En duo derrière la caméra depuis une quinzaine d'années, Véronique Reymond et Stéphanie Chuat ont réalisé plusieurs documentaires et signé «La Petite Chambre» en 2010. Après la série «À livre ouvert» et en parallèle à la sortie de «Les Dames», elles développent une nouvelle série télé et travaillent sur leur prochain film, qui se tournera entre Berlin et les Alpes vaudoises, entre le milieu du théâtre et celui d'une école internationale.
Votre filmographie compte fictions et documentaires, pourquoi avoir choisi ce dernier format pour un sujet comme celui-ci?
Nous avions envie d'investiguer la réalité, de nous confronter au plus près de nos peurs par rapport à cette société qui se féminise passé un certain âge. Et pour y parvenir, il était impossible d'invoquer une histoire, il fallait aller voir des femmes qui vivent cette réalité au quotidien.
Vous êtes-vous imposées une certaine retenue, comment ne pas aller trop loin?
Il y a surtout cette confiance qu'elles nous ont donnée lors du tournage. Nous les avons réunies à la fin de la période de montage – puisqu'elles ne s'étaient encore jamais rencontrées – afin qu'elles puissent découvrir le film ensemble, c'était très important pour qu'on puisse encore changer quelque chose au besoin. Mais, à ce moment-là déjà, elles ont toutes dit oui au film. Elles ont assumé tout ce qu'elles nous avaient confié lors du tournage.
Quand on a un thème, mais la vraie vie comme seul script, comment gérer le différentiel entre ce qu'on a envie de dire, de traiter et ce qui se passe?
Encore une fois, la magie est venue de ce que ces cinq femmes nous ont dit d'elles.

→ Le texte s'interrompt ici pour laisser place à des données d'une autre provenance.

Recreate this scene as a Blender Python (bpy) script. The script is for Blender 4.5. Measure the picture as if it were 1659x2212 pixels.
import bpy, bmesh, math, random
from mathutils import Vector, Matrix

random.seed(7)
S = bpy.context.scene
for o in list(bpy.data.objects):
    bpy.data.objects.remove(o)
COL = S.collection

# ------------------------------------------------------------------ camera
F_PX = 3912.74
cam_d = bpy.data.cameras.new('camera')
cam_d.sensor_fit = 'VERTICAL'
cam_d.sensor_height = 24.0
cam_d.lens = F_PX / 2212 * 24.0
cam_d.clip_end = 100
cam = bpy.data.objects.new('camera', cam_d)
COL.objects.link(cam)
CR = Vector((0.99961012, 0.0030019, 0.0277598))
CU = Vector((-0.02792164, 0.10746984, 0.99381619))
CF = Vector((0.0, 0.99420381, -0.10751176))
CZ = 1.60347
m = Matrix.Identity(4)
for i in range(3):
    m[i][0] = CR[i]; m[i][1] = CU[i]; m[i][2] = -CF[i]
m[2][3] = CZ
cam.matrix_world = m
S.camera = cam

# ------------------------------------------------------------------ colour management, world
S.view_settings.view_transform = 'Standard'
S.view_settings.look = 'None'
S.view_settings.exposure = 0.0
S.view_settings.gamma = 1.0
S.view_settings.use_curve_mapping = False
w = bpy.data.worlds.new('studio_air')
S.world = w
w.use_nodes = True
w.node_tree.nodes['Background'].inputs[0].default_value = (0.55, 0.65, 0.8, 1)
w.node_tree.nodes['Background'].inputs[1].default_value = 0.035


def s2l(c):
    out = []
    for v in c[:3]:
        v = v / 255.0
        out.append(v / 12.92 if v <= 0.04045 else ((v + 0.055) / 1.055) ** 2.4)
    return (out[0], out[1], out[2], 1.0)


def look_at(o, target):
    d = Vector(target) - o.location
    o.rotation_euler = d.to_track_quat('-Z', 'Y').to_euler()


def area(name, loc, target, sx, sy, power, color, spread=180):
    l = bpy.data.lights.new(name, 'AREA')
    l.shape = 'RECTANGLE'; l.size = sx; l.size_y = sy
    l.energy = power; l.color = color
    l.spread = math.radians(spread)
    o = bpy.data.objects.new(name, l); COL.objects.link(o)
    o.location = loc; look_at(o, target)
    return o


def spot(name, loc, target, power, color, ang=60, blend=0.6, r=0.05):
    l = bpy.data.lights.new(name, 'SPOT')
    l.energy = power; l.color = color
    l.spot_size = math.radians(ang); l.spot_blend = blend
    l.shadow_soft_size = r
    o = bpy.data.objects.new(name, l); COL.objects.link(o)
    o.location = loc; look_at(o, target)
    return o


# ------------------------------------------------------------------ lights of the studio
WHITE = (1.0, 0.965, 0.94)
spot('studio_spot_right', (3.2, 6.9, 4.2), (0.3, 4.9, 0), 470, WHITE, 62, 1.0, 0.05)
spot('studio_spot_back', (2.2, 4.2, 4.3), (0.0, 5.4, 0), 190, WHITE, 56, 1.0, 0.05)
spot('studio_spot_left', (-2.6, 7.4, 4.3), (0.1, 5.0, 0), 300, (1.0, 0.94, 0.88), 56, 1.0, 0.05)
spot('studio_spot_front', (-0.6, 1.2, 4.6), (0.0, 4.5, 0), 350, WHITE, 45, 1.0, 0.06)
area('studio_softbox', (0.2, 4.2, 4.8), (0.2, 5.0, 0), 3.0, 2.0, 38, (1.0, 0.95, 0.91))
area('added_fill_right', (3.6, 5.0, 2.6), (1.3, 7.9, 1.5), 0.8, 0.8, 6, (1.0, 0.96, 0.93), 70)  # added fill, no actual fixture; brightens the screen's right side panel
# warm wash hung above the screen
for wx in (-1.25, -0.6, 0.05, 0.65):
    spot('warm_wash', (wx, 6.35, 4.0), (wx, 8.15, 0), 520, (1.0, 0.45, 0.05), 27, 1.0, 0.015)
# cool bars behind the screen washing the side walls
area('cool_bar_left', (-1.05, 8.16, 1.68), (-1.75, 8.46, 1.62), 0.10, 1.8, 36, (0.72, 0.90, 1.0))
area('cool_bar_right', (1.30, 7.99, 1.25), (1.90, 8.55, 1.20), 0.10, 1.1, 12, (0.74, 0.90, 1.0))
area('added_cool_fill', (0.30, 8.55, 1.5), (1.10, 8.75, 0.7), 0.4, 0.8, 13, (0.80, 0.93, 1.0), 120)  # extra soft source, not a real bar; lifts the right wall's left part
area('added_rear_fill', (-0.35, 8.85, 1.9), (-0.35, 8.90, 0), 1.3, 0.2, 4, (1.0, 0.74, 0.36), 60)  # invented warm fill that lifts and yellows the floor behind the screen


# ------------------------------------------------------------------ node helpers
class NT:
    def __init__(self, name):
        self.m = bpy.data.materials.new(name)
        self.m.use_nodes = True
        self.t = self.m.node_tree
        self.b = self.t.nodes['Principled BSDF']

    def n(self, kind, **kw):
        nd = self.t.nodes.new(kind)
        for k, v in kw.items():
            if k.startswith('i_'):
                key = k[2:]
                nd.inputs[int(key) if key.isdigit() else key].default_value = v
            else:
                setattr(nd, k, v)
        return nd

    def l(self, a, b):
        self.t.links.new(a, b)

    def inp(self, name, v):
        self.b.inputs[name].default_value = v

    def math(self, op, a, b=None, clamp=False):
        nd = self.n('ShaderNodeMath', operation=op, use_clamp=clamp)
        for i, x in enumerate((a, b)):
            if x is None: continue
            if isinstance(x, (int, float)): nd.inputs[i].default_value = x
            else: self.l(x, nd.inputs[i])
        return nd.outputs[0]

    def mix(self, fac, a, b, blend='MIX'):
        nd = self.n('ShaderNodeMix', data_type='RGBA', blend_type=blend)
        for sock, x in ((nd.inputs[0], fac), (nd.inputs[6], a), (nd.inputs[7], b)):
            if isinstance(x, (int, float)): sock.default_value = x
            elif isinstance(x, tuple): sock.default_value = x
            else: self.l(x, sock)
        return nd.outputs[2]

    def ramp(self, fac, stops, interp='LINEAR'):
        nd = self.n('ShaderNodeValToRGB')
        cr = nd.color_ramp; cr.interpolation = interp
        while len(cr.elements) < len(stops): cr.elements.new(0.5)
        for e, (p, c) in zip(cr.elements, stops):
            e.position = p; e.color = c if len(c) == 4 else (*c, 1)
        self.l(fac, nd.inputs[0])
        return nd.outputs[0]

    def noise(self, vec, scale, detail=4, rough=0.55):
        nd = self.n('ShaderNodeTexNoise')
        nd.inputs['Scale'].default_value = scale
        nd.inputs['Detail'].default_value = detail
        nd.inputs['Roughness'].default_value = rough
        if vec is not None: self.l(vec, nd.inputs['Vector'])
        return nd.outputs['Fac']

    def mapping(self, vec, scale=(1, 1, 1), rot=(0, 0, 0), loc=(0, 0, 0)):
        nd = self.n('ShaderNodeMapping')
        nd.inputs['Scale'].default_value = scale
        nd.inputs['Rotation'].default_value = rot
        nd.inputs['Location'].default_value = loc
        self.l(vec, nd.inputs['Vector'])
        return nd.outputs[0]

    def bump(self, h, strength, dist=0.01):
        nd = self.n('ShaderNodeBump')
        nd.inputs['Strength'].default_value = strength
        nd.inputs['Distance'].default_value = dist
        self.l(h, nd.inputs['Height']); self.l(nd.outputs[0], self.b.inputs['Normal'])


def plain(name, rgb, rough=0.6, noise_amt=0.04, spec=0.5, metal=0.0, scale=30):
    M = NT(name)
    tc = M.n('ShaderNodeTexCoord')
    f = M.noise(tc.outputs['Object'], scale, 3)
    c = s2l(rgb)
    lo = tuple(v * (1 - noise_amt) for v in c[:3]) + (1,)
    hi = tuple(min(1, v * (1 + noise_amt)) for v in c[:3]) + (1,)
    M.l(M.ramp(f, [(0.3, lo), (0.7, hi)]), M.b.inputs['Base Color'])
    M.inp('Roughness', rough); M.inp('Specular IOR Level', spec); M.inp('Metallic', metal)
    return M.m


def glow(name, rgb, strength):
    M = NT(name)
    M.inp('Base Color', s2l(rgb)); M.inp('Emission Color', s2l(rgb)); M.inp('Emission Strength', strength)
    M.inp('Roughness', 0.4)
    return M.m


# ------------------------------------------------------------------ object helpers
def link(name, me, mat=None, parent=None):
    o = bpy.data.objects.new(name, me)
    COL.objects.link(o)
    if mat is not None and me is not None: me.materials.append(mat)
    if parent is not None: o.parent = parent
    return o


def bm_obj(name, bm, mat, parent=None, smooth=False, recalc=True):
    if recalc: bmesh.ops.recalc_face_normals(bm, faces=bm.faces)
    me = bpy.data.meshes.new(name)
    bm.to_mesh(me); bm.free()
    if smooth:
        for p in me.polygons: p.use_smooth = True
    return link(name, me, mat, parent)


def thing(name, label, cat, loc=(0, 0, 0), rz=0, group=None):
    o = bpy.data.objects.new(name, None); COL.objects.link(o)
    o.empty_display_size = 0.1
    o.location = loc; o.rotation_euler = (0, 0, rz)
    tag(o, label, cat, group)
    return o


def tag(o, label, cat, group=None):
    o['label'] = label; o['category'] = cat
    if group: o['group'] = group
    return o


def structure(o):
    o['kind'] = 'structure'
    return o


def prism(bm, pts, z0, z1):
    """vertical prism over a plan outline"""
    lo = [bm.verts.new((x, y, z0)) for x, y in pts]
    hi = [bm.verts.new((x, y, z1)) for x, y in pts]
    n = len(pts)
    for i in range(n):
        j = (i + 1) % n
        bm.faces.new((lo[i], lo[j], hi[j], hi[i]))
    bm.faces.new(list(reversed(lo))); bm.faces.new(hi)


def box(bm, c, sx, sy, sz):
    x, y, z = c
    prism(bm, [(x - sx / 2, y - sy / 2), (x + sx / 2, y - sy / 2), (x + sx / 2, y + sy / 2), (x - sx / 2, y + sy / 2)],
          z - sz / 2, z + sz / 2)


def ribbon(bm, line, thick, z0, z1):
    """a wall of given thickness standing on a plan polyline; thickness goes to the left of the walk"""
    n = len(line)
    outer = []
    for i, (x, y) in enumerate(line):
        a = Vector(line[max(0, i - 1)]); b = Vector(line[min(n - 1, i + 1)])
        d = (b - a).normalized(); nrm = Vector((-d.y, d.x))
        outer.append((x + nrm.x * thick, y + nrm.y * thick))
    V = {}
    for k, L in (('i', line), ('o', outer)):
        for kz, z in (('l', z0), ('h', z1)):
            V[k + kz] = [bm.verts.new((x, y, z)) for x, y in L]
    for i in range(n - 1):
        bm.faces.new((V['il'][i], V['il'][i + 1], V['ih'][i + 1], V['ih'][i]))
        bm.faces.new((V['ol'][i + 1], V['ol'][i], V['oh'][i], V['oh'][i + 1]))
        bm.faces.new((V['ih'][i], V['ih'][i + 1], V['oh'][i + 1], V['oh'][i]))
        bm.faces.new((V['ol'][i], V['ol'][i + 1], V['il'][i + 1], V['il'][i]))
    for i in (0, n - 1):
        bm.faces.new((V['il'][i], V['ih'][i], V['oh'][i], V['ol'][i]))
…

Nous, nous avions ce désir d'aborder cette tranche de la société féminine partageant ce même sentiment d'invisibilité, nous voulions aller voir comment ça se passe, comment ça se traduit et nous avons eu la surprise de l'originalité. Chacune d'elles ayant un vécu, une façon d'appréhender la vie et une personnalité singulière, le film s'est nourri au fur et à mesure du tournage de ces cinq voix de femmes très différentes.
Il y en a aussi dans le film, des moments de rire alternant avec d'autres, plus lourds, et on y voit le rôle prépondérant du montage. Comment avez-vous géré ce dosage?
C'est effectivement un travail très minutieux qui s'est fait avec notre monteuse, Karine Sudan (ndlr: Prix spécial du cinéma suisse en 2013 pour «Hiver nomade») et ce dialogue à trois était fondamental. Nous avons énormément travaillé sur la structure afin que les thèmes se répondent, permettent les passages entre une dame et une autre, et amènent à l'étape suivante de manière organique. Le tout est d'arriver à un équilibre qui crée une histoire cohérente et qui fasse un vrai film.